As moderator, I wish we could’ve gotten into more of a conversation about disclaimers in historical fiction and drama – which became a hot topic when the fifth season of “The Crown” aired two months and one day after the death of Queen Elizabeth II – as well as a discussion of cultural appropriation. The historical novelist, like the biographer, tells the story of other lives. Still, it’s in effect the biographer or the novelist’s story to tell. S/he’s the one who is shaping it.
There are those who think that that certain stories can only be told by those who belong to certain cultures. Yet in his new book “Culture: The Story of Us, From Cave Art to K-Pop,” Martin Puchner argues that culture is not a possession but a kind of give and take in which each generation and society remakes it as a way of understanding themselves. So that in “Riddle Me This,” the riddle story of the ancient Greek “Alexander Romance” finds its way into Persian poetry, Italian commedia dell’arte and opera, German Romantic theater and contemporary explorations of feminism and the relationship of East and West. Culture is a melisma – the original title of my book – many notes sung on one syllable, a theme and variations.
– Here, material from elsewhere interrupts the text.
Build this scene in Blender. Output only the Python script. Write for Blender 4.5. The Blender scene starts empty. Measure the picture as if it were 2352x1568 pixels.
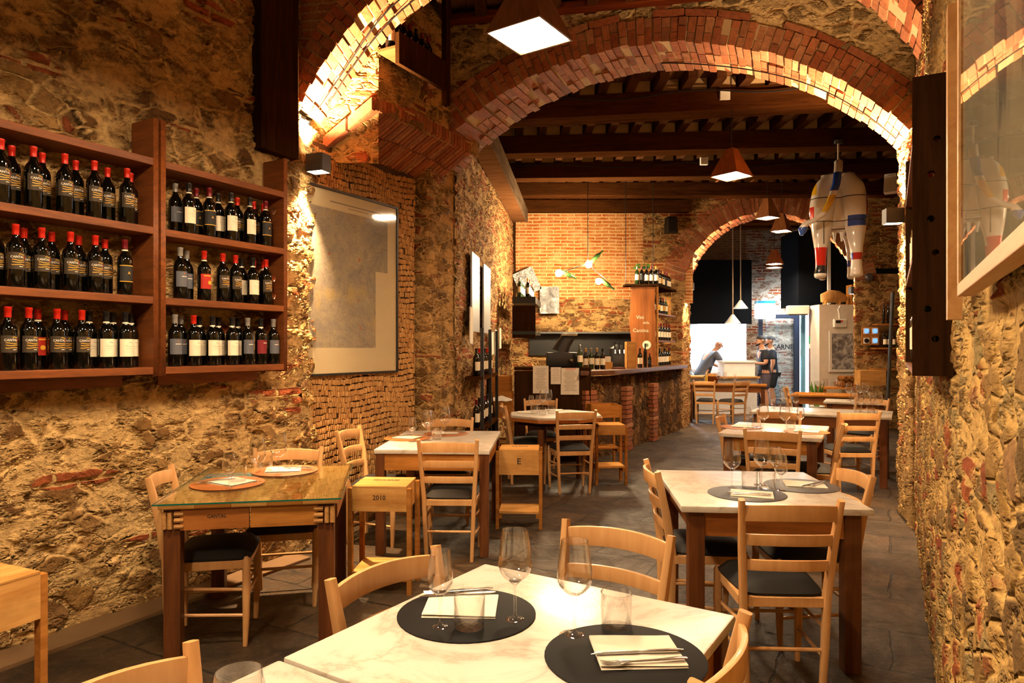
import bpy, bmesh, math, random
import numpy as np
from mathutils import Vector, Matrix, noise
random.seed(7)
SC = bpy.context.scene
COL = SC.collection
PI = math.pi
# ---------------------------------------------------------------- camera, world, exposure
F = 1568.0; CX = 1176.0; HY = 800.0; EH = 1.5
cam_d = bpy.data.cameras.new('camera'); cam_d.sensor_width = 36.0; cam_d.lens = 24.0
cam_d.shift_y = (HY-784.0)/2352.0; cam_d.clip_start = 0.05; cam_d.clip_end = 100
cam = bpy.data.objects.new('camera', cam_d); COL.objects.link(cam)
cam.location = (0, 0, EH); cam.rotation_euler = (PI/2, 0, 0)
SC.camera = cam
cam_d.dof.use_dof = False
w = bpy.data.worlds.new('world'); SC.world = w; w.use_nodes = True
w.node_tree.nodes['Background'].inputs[0].default_value = (1.0, 0.55, 0.22, 1)
w.node_tree.nodes['Background'].inputs[1].default_value = 0.20
SC.view_settings.view_transform = 'Standard'
try: SC.view_settings.look = 'None'
except Exception: pass
SC.view_settings.exposure = 1.15; SC.view_settings.gamma = 1.0
SC.view_settings.use_curve_mapping = False
cy = SC.cycles
cy.use_adaptive_sampling = True; cy.adaptive_threshold = 0.1
cy.max_bounces = 6; cy.diffuse_bounces = 2; cy.glossy_bounces = 2; cy.transmission_bounces = 2; cy.transparent_max_bounces = 12
cy.caustics_reflective = False; cy.caustics_refractive = False; cy.sample_clamp_indirect = 4.0
# light levels, tuned in one place
L_PEND = 165.0; L_WALL = 520.0; L_BULB = 750.0; L_KIT = 130.0
WARM = (1.0, 0.60, 0.27); WARM2 = (1.0, 0.64, 0.33); COOL = (0.80, 0.90, 1.0)

def lin(h):
    h = h.lstrip('#'); o = []
    for i in (0, 2, 4):
        c = int(h[i:i+2], 16)/255.0
        o.append(c/12.92 if c <= 0.04045 else ((c+0.055)/1.055)**2.4)
    return (o[0], o[1], o[2], 1.0)
def at(px, py, Y): return Vector(((px-CX)/F*Y, Y, EH-(py-HY)/F*Y))
def X(px, Y): return (px-CX)/F*Y
def Zp(py, Y): return EH-(py-HY)/F*Y
def on_table(px, py, z=0.77):
    Y = F*(EH-z)/(py-HY); return (X(px, Y), Y)

# ---------------------------------------------------------------- object helpers
def tag(o, label=None, cat=None, group=None, kind=None):
    if label: o['label'] = label
    if cat: o['category'] = cat
    if group: o['group'] = group
    if kind: o['kind'] = kind
    return o
def empty(name, loc=(0, 0, 0), rz=0.0, label=None, cat=None, group=None):
    o = bpy.data.objects.new(name, None); COL.objects.link(o)
    o.empty_display_size = 0.1
    o.location = loc; o.rotation_euler = (0, 0, rz)
    return tag(o, label, cat, group)
KIDS = {}
def link_mesh(name, me, parent=None):
    o = bpy.data.objects.new(name, me); COL.objects.link(o)
    if parent is not None:
        o.parent = parent; KIDS.setdefault(parent.name, []).append(o)
    return o
def copy_tree(o, loc=None, rz=None, label=None, group=None, parent=None, rot=None):
    c = o.copy(); COL.objects.link(c)
    if parent is not None:
        c.parent = parent; KIDS.setdefault(parent.name, []).append(c)
    if loc is not None: c.location = loc
    if rz is not None: c.rotation_euler = (0, 0, rz)
    if rot is not None: c.rotation_euler = rot
    if label: c['label'] = label
    if group: c['group'] = group
    for ch in KIDS.get(o.name, []): copy_tree(ch, parent=c)
    return c
class Proto:
    """first use hands out the thing itself, later uses hand out copies"""
    def __init__(self, root): self.root = root; self.used = False
    def put(self, loc, rz=0.0, label=None, group=None, rot=None):
        if not self.used:
            self.used = True; o = self.root
            o.location = loc; o.rotation_euler = rot if rot is not None else (0, 0, rz)
            return tag(o, label, None, group)
        return copy_tree(self.root, loc, rz, label, group, rot=rot)

class MB:
    def __init__(self): self.v = []; self.f = []; self.m = []; self.mi = 0
    def _add(self, vs, fs):
        b = len(self.v); self.v += [tuple(p) for p in vs]
        self.f += [tuple(i+b for i in f) for f in fs]; self.m += [self.mi]*len(fs)
    def box(self, c, s, rz=0.0, M=None, taper=1.0):
        hx, hy, hz = s[0]/2, s[1]/2, s[2]/2
        vs = []
        for z in (-hz, hz):
            k = taper if z > 0 else 1.0
            vs += [(-hx*k, -hy*k, z), (hx*k, -hy*k, z), (hx*k, hy*k, z), (-hx*k, hy*k, z)]
        if M is not None: vs = [M @ Vector(p) for p in vs]; vs = [(p[0]+c[0], p[1]+c[1], p[2]+c[2]) for p in vs]
        else:
            ca, sa = math.cos(rz), math.sin(rz)
            vs = [(x*ca-y*sa+c[0], x*sa+y*ca+c[1], z+c[2]) for x, y, z in vs]
        self._add(vs, [(0, 3, 2, 1), (4, 5, 6, 7), (0, 1, 5, 4), (1, 2, 6, 5), (2, 3, 7, 6), (3, 0, 4, 7)])
        return self
    def hexa(self, p8):
        self._add(p8, [(0, 3, 2, 1), (4, 5, 6, 7), (0, 1, 5, 4), (1, 2, 6, 5), (2, 3, 7, 6), (3, 0, 4, 7)]); return self
    def prism(self, poly, z0, z1):
        n = len(poly)
        vs = [(x, y, z0) for x, y in poly]+[(x, y, z1) for x, y in poly]
        fs = [tuple(range(n-1, -1, -1)), tuple(range(n, 2*n))]
        fs += [(i, (i+1) % n, n+(i+1) % n, n+i) for i in range(n)]
        self._add(vs, fs); return self
    def lathe(self, prof, seg=16, c=(0, 0, 0), closed=False, M=None, caps=True):
        vs = []; n = len(prof)
        for r, z in prof:
            for k in range(seg):
                a = 2*PI*k/seg; vs.append((r*math.cos(a), r*math.sin(a), z))
        if M is not None: vs = [M @ Vector(p) for p in vs]
        vs = [(p[0]+c[0], p[1]+c[1], p[2]+c[2]) for p in vs]
        fs = []
        for i in range(n-1 if not closed else n):
            j = (i+1) % n
            for k in range(seg):
                k2 = (k+1) % seg
                fs.append((i*seg+k, i*seg+k2, j*seg+k2, j*seg+k))
        if caps and not closed:
            if prof[0][0] > 1e-5: fs.append(tuple(range(seg-1, -1, -1)))
            if prof[-1][0] > 1e-5: fs.append(tuple((n-1)*seg+k for k in range(seg)))
        self._add(vs, fs); return self
    def sweep(self, path, wx, wy=None, seg=8, power=2.0, up=None, caps=True):
        """section sweep; wx, wy numbers or lists of half sizes; power>2 gives rounded rectangles"""
        P = [Vector(p) for p in path]; n = len(P)
        wy = wx if wy is None else wy
        wxs = wx if isinstance(wx, (list, tuple)) else [wx]*n
        wys = wy if isinstance(wy, (list, tuple)) else [wy]*n
        vs = []; prevx = None
        for i in range(n):
            t = (P[min(i+1, n-1)]-P[max(i-1, 0)]).normalized()
            if up is not None: ref = Vector(up)
            else: ref = prevx if prevx is not None else (Vector((1, 0, 0)) if abs(t.x) < .8 else Vector((0, 1, 0)))
            x = (ref-t*ref.dot(t)).normalized(); y = t.cross(x); prevx = x
            for k in range(seg):
                a = 2*PI*(k+.5)/seg; ca, sa = math.cos(a), math.sin(a)
                e = 2.0/power
                px = math.copysign(abs(ca)**e, ca)*wxs[i]; py = math.copysign(abs(sa)**e, sa)*wys[i]
                vs.append(P[i]+x*px+y*py)
        fs = []
        for i in range(n-1):
            for k in range(seg):
                k2 = (k+1) % seg
                fs.append((i*seg+k, i*seg+k2, (i+1)*seg+k2, (i+1)*seg+k))
        if caps: fs += [tuple(range(seg-1, -1, -1)), tuple((n-1)*seg+k for k in range(seg))]
        self._add(vs, fs); return self
    def quad(self, a, b, c, d): self._add([a, b, c, d], [(0, 1, 2, 3)]); return self
    def build(self, name, mats, parent=None, smooth=False, bevel=0.0, loc=None, angle=40):
        me = bpy.data.meshes.new(name); me.from_pydata(self.v, [], self.f)
        for m in (mats if isinstance(mats, (list, tuple)) else [mats]): me.materials.append(m)
        if any(self.m): me.polygons.foreach_set('material_index', self.m)
        if bevel > 0:
            bm = bmesh.new(); bm.from_mesh(me)
            es = [e for e in bm.edges if len(e.link_faces) == 2 and e.calc_face_angle(0) > 0.6]
            bmesh.ops.bevel(bm, geom=es, offset=bevel, segments=2, affect='EDGES', profile=.6)
            bm.to_mesh(me); bm.free()
        if smooth:
            me.polygons.foreach_set('use_smooth', [True]*len(me.polygons))
            try: me.set_sharp_from_angle(angle=math.radians(angle))
            except Exception: pass
        me.update()
        o = link_mesh(name, me, parent)
        if loc is not None: o.location = loc
        return o
def text_mesh(txt, size, mat, name, parent=None, loc=(0, 0, 0), rot=(0, 0, 0), bend=None, ext=0.0004, bold=False, sx=1.0):
    """lettering as thin mesh, lying in local XZ facing -Y; bend = radius wraps it round a vertical cylinder at the origin"""
    cu = bpy.data.curves.new(name, 'FONT'); cu.body = txt; cu.size = size; cu.align_x = 'CENTER'; cu.align_y = 'CENTER'
    cu.resolution_u = 2; cu.extrude = ext; cu.offset = size*.02 if bold else 0
    t = bpy.data.objects.new(name, cu); COL.objects.link(t)
    dg = bpy.context.evaluated_depsgraph_get(); dg.update()
    me = bpy.data.meshes.new_from_object(t.evaluated_get(dg)); bpy.data.objects.remove(t)
    n = len(me.vertices); co = np.empty(n*3); me.vertices.foreach_get('co', co); co = co.reshape(-1, 3)
    x, y, z = co[:, 0]*sx, co[:, 1], co[:, 2]
    out = np.empty_like(co)
    if bend:
        r = bend+z; a = x/bend
        out[:, 0] = r*np.sin(a); out[:, 1] = -r*np.cos(a); out[:, 2] = y
    else: out[:, 0] = x; out[:, 1] = -z; out[:, 2] = y
    me.vertices.foreach_set('co', out.ravel()); me.materials.clear(); me.materials.append(mat); me.update(); me.name = name
    o = link_mesh(name, me, parent); o.location = loc; o.rotation_euler = rot
    return o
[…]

Still, I would argue that thanks to imperialism, culture has become a one-way street between the haves and the have-nots. Because of their technical demands, opera and ballet remain color-blind. But while you may cast Black actors in “Bridgerton,” you couldn’t case white singers in “Porgy and Bess.” That’s the consequence of years of Blackface and “Charlie Chan.” Power – the abuse of power -- limits freedom for those who were once exclusively powerful.
This may, however, have been too weighty a luncheon topic and instead, as you might say, be another story for another time.